- _Set exercise_: In the records below, find the line that contains "What Blender Python" and the line that contains "S = bpy.context.scene"; write out exactly those two lines and everything between them, without the pictures.

- _Data supplied_:
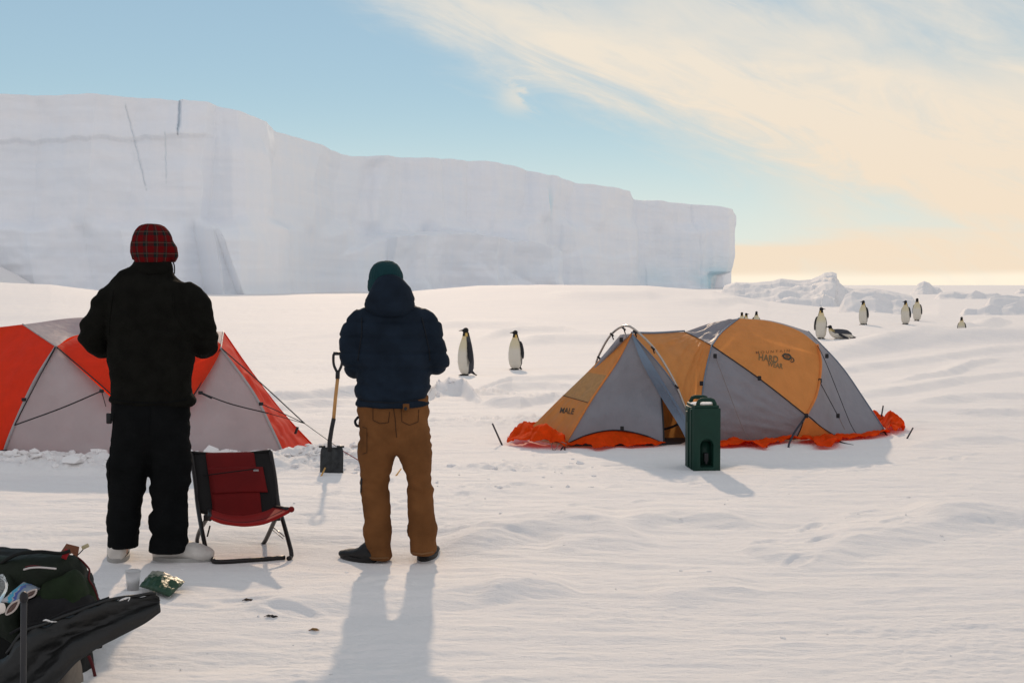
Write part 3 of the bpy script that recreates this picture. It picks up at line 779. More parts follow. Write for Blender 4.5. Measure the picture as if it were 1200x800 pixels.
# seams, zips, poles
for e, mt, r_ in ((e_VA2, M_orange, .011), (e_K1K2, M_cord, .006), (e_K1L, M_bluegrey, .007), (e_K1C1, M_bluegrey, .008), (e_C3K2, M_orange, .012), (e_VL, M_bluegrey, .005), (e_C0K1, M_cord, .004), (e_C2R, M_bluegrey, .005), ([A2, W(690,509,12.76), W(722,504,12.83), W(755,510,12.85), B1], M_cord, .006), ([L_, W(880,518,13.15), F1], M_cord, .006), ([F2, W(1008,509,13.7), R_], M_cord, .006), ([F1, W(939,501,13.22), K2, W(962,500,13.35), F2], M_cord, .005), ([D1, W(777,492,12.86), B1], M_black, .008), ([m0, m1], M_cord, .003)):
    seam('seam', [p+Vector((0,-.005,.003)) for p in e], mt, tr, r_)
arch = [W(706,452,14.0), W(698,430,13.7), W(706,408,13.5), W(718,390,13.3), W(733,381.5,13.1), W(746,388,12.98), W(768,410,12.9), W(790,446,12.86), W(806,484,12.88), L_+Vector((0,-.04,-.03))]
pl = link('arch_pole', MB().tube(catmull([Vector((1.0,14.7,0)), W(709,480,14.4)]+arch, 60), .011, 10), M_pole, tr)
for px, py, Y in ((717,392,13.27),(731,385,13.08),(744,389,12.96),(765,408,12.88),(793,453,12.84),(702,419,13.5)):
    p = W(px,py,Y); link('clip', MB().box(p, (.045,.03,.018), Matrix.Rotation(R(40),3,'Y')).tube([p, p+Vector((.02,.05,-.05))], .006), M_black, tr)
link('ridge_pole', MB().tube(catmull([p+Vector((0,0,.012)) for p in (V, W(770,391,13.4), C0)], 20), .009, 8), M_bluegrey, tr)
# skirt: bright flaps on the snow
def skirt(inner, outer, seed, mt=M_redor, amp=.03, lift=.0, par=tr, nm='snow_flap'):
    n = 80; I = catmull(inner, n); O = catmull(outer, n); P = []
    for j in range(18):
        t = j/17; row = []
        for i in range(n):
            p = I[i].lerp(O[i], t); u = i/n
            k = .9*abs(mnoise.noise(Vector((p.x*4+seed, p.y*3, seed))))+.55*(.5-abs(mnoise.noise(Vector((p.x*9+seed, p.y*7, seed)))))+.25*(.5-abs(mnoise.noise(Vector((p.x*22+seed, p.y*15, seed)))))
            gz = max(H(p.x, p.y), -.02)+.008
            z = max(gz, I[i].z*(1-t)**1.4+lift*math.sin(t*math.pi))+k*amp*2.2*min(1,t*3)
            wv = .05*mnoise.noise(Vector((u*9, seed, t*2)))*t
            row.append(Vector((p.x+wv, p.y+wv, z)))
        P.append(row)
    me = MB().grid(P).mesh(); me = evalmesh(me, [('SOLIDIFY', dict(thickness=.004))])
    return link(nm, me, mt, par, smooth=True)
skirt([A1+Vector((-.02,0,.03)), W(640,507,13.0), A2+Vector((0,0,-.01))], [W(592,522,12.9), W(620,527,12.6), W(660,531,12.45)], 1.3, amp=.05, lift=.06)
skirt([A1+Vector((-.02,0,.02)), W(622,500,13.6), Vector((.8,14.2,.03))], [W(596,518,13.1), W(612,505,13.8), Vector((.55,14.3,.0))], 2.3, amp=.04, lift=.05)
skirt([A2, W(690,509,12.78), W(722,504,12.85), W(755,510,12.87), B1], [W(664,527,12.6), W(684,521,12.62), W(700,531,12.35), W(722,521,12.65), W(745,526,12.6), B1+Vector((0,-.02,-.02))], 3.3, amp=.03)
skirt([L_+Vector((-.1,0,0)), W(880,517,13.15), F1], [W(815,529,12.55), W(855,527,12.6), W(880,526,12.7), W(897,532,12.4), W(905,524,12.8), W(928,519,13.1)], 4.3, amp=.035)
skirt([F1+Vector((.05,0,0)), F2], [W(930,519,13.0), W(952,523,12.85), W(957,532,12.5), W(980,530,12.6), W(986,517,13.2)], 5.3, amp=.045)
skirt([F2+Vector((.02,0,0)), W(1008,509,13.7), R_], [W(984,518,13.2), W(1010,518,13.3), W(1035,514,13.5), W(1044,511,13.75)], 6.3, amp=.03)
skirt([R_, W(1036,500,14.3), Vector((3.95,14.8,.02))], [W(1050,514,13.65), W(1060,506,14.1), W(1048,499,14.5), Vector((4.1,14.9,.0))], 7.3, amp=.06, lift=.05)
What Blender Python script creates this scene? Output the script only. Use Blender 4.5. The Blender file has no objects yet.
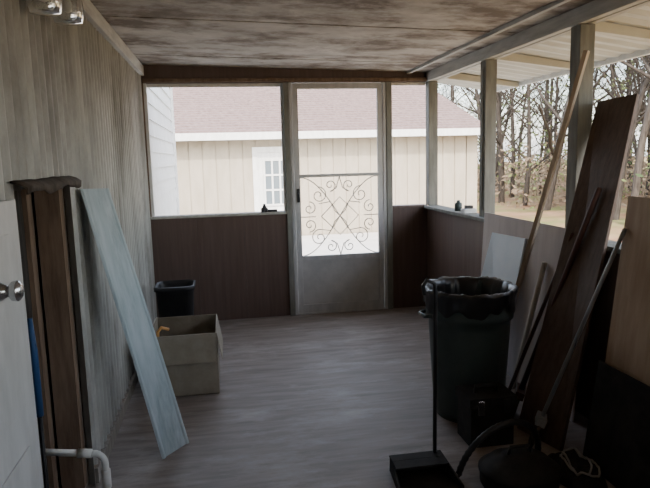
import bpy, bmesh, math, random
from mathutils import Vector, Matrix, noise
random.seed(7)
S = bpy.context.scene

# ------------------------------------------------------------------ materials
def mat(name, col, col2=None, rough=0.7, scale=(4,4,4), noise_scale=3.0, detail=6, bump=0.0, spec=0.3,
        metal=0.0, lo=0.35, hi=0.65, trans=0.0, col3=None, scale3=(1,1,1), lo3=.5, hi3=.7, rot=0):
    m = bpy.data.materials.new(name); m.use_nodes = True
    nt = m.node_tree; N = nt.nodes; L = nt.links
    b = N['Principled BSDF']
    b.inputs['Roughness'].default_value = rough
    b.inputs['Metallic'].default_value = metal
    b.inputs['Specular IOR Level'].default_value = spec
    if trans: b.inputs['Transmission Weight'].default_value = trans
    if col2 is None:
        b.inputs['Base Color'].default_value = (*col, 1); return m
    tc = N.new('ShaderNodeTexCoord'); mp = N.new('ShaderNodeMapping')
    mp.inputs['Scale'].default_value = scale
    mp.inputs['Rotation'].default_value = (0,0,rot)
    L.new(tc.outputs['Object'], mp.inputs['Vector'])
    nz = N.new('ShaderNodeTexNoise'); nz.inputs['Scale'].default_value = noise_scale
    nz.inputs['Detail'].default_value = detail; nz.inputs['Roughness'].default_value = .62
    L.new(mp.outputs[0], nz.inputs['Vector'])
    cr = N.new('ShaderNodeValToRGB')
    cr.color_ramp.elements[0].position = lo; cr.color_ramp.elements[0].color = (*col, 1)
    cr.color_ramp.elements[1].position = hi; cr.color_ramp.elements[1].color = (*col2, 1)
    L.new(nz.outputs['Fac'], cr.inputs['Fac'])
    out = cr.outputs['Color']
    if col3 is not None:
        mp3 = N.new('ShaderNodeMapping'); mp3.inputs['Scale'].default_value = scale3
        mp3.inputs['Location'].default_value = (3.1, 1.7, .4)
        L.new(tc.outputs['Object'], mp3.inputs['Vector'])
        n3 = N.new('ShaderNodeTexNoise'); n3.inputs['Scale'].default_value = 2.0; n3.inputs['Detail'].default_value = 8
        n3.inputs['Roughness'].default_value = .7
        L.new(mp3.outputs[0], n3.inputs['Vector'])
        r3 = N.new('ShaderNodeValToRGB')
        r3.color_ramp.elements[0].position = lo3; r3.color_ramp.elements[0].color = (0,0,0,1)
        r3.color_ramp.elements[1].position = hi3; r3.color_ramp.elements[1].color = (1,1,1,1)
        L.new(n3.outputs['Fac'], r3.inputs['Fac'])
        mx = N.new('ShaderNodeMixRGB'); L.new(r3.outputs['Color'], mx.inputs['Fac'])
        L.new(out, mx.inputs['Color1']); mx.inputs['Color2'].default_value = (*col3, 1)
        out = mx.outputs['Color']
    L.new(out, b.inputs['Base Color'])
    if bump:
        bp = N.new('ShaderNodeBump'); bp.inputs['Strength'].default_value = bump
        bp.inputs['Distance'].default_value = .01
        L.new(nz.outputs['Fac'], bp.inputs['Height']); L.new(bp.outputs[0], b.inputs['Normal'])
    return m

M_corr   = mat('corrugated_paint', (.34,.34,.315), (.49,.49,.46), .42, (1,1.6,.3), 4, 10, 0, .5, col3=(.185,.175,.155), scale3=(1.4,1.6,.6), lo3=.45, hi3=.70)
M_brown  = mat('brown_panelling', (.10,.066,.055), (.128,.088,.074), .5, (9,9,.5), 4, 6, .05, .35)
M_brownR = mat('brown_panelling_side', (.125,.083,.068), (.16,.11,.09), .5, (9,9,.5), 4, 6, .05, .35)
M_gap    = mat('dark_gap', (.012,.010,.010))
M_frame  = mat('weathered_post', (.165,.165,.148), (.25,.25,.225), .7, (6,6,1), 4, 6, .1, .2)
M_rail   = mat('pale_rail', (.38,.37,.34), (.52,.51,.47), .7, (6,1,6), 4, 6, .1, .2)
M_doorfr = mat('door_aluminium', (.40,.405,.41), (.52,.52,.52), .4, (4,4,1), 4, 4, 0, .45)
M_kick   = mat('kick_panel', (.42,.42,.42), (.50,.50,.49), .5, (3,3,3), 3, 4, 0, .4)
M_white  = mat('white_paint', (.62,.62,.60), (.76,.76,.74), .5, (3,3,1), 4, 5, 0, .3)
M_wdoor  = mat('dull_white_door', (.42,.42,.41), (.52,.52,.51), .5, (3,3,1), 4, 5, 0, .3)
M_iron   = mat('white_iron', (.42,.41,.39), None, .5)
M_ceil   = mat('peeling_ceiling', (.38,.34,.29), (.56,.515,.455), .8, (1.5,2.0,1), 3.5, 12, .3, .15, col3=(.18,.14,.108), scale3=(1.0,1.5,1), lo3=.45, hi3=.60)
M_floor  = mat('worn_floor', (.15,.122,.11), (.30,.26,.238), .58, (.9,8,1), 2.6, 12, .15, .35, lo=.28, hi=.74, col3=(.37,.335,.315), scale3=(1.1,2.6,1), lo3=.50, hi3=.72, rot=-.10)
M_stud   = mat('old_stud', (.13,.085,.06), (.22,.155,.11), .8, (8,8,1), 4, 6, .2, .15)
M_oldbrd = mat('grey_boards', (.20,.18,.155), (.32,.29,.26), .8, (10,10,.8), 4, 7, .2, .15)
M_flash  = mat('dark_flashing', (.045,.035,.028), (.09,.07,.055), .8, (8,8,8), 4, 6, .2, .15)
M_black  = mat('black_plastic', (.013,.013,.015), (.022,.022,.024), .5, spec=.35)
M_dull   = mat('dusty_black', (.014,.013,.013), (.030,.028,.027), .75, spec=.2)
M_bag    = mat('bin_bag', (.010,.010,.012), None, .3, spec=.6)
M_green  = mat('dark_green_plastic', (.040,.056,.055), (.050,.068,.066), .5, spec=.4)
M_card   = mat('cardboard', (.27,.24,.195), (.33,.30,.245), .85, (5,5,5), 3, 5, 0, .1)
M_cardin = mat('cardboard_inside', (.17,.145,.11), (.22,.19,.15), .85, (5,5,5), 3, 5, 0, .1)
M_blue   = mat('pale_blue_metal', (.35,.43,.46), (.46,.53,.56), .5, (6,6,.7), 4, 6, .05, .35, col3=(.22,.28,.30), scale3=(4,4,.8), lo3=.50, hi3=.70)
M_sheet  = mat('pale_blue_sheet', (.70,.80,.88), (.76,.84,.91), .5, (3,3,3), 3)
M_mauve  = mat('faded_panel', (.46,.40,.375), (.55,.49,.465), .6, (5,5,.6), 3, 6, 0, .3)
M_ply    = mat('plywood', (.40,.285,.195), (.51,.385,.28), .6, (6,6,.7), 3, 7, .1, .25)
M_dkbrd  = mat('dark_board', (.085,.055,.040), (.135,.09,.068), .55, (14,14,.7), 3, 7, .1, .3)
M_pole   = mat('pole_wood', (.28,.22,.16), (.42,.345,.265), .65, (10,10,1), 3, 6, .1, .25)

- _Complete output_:
What Blender Python script creates this scene? Output the script only. Use Blender 4.5. The Blender file has no objects yet.
import bpy, bmesh, math, random
from mathutils import Vector, Matrix, noise
random.seed(7)
S = bpy.context.scene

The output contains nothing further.